ISIS Militants Drilled Bullet Hole In Bible To 'Desecrate Symbol Of Christianity'

The Rebel's Ezra Levant holds the Bible with a bullet hole in Batnaya, Iraq. (YouTube)

When the Islamic State (ISIS) invaded the city of Batnaya in Nineveh province, Northern Iraq, in 2014, the militants murdered many of the 6,000 Christians living there, according to The Rebel.

The militants also took many of the women there and turned them into sex slaves, according to The Rebel's Ezra Levant in his video blog.

Some of the residents managed to flee to the nearby region of Kurdistan, where they now live in refugee camps. Some of them hoped to migrate to Canada, but it has not been easy, according to Levant.
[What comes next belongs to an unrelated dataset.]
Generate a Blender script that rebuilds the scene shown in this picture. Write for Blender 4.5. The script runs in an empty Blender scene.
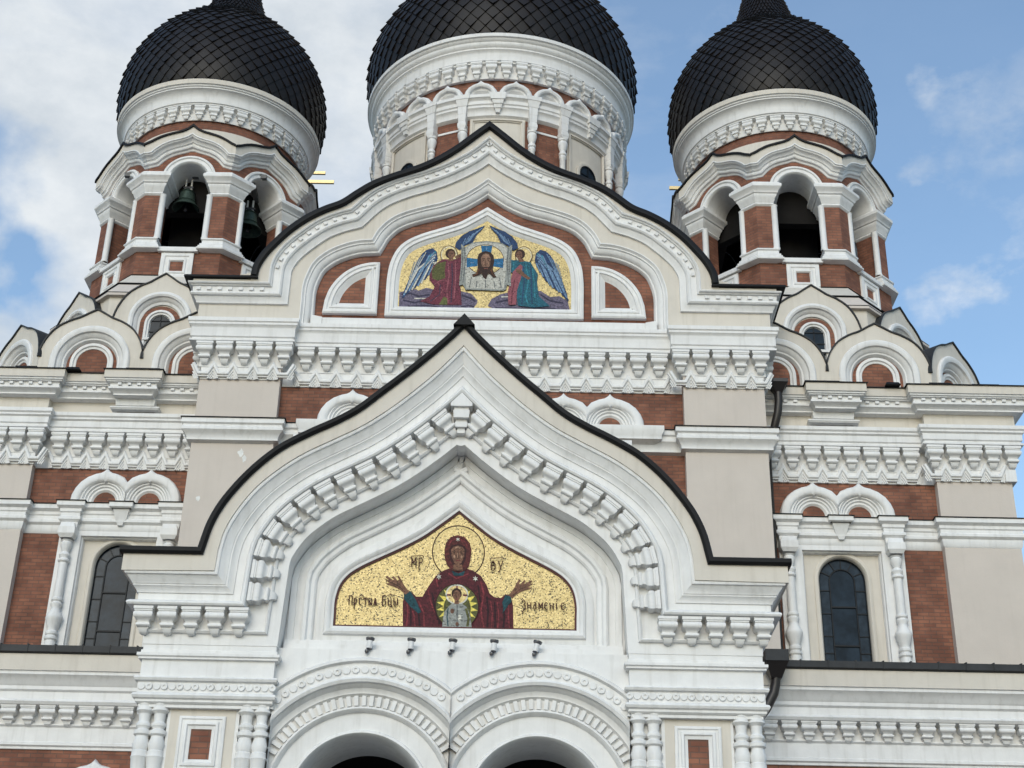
import bpy, bmesh, math, random
from mathutils import Vector, Matrix
from mathutils.geometry import tessellate_polygon
random.seed(7)
R_ = math.radians
C = bpy.context.scene.collection
S = bpy.context.scene
# ------------------------------------------------------------------ camera
RV = Vector((0.99978792, -0.00067522, 0.02058303)); UV = Vector((-0.01859585, -0.45907226, 0.88820429)); FV = Vector((-0.00884936, 0.88839867, 0.45898746))
cd = bpy.data.cameras.new('camera'); cam = bpy.data.objects.new('camera', cd); C.objects.link(cam)
M3 = Matrix((RV, UV, -FV)).transposed()
cam.matrix_world = Matrix.Translation((1.168, -35.0, 1.6)) @ M3.to_4x4()
cd.sensor_width = 36; cd.lens = 1488.556*36/1024; cd.clip_end = 4000; cd.clip_start = 0.2
S.camera = cam
# ------------------------------------------------------------------ world
SUN_EL, SUN_AZ = 27, 192      # azimuth: compass from +Y clockwise
w = bpy.data.worlds.new('World'); S.world = w; w.use_nodes = True
nt = w.node_tree; nt.nodes.clear()
def N(t, **k):
    n = nt.nodes.new(t)
    for a, b in k.items(): setattr(n, a, b)
    return n
def L(a, b): nt.links.new(a, b)
out = N('ShaderNodeOutputWorld'); bg = N('ShaderNodeBackground'); bg.inputs[1].default_value = 0.13; L(bg.outputs[0], out.inputs[0])
sky = N('ShaderNodeTexSky', sky_type='NISHITA', sun_disc=False); sky.sun_elevation = R_(SUN_EL); sky.sun_rotation = R_(SUN_AZ); sky.air_density = 1.3; sky.dust_density = 1.2; sky.ozone_density = 1.5
tc = N('ShaderNodeTexCoord')
nz = N('ShaderNodeVectorMath', operation='NORMALIZE'); L(tc.outputs['Generated'], nz.inputs[0])
def noise(scale, detail, rough, dist=0.0):
    m = N('ShaderNodeMapping'); m.inputs['Scale'].default_value = (1, 1, 1.6); L(nz.outputs[0], m.inputs[0])
    n = N('ShaderNodeTexNoise'); n.inputs['Scale'].default_value = scale; n.inputs['Detail'].default_value = detail
    n.inputs['Roughness'].default_value = rough; n.inputs['Distortion'].default_value = dist; L(m.outputs[0], n.inputs['Vector']); return n.outputs[0]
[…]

Kurdish and Iraqi forces finally liberated Batnaya last year. The liberation forces found out that one of the structures the militants destroyed was the city's lone church, which was burned and the cross on its roof toppled.

Going through the rubble inside the church, Iraqi soldiers found a desecrated Bible written in Aramaic, the language of Jesus and the Chaldean Christians who live in that city.

One of the ISIS militants must have tried to rip it into shreds, but failed because of its thickness. The militant then just fired his gun, drilling a bullet hole through the centre of the Bible.

"A symbolic target — to desecrate the symbol of Christianity; a symbolic murder of Christ himself, perhaps," Levant commented.

The ISIS has made it a point to destroy historic sites that are associated with religious minorities such as Christians, Yazidis, and even Shiite Muslims. Back in 2015, they even released a video showing its militants destroying statues and other priceless relics housed in Mosul's central museum.

Experts believe the ISIS is in pursuit of cultural cleansing in the hopes of dominating the world with their extremist Islamic beliefs. In doing so, they are erasing whatever trace of sectarian coexistence there was in the past.

"The destruction is not just of physical structures – it's the texture of the city and the lives of its different communities," Bernard Haykel, a professor of Near Eastern Studies at Princeton University, told the L.A. Times.

"The big spectacular events that they showed in the video are basically propaganda, to give the idea that they can act with impunity," added Amr al-Azm, a professor of Middle East history and anthropology at Shawnee State University in Ohio.